Again, in and out of consciousness.  And then, somehow, thank God again, I held her hand.  I could not believe the warmth and life and strength in this hand.  She hugged my hand with hers and I waited for her to let go first.  Just before the nurse came in, I took out the rock and I gave it to Noel.  I told her what it said, FAITH.  And do you know what Noel said?  She said this, "you know Katie, I think I remember this rock from your house."  She took this rock from me with determination and she said, "Thank you, Katie.  I am going to hold on to this today."  And she did.  She held that rock so tight. 
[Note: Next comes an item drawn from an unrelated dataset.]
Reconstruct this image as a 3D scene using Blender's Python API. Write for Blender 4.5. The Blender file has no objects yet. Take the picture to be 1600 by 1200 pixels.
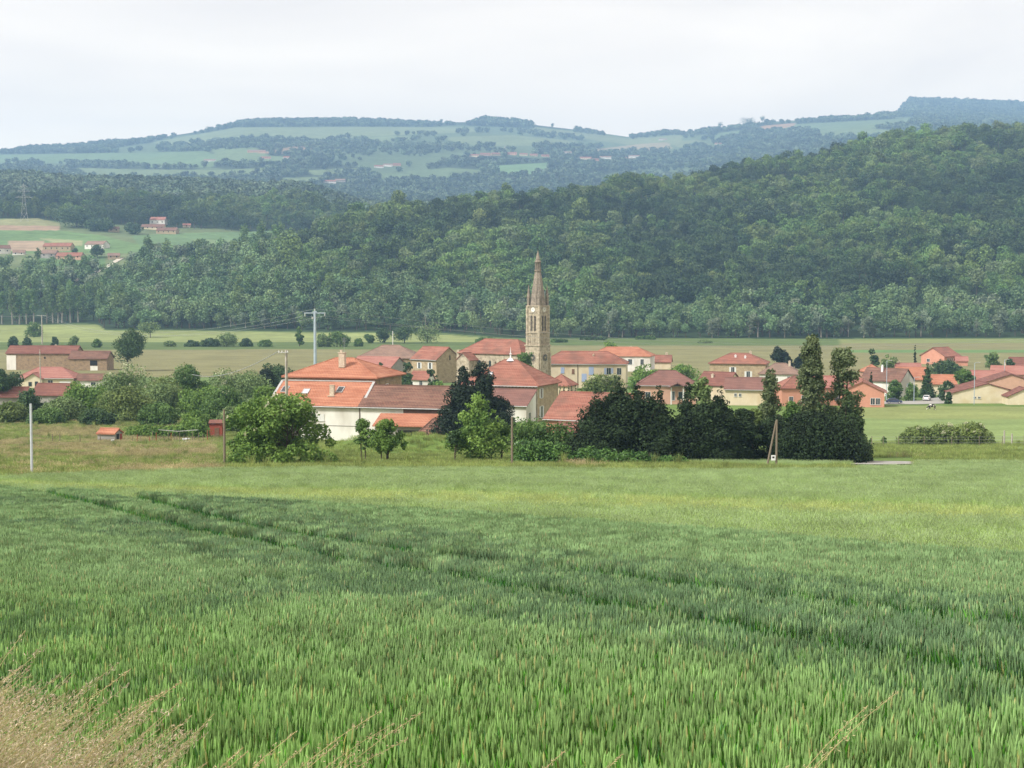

There is a certain intimacy that comes from having someone work in your home.  Noel folded our laundry.  She did our dishes.  She changed Francesca's diapers; sat on the couch with her; made her peanut butter and jelly sandwiches.  She reminded me to clean out my dryer filter and showed me pictures that she had taken of Francesca.  She had keys to our home.  She met Matt in a parking lot one night, swapped the carseat from our car to hers, and drove Francesca home when we were in a desperate situation.  She took Francesca on the bus and she rocked her to sleep. 

I never met Noel out for a drink or even for coffee, although I would have loved to, but I am so grateful that she found her way into all of the corners of our home.  Now I think of her when I throw laundry in the dryer or when I see a city bus.  And, sometimes in those messy moments with Francesca, I think of Noel and her enthusiastic love for her and it stops me in my tracks.  And thank God once again that Noel remains, faithfully continuing to help me be a better person and mom.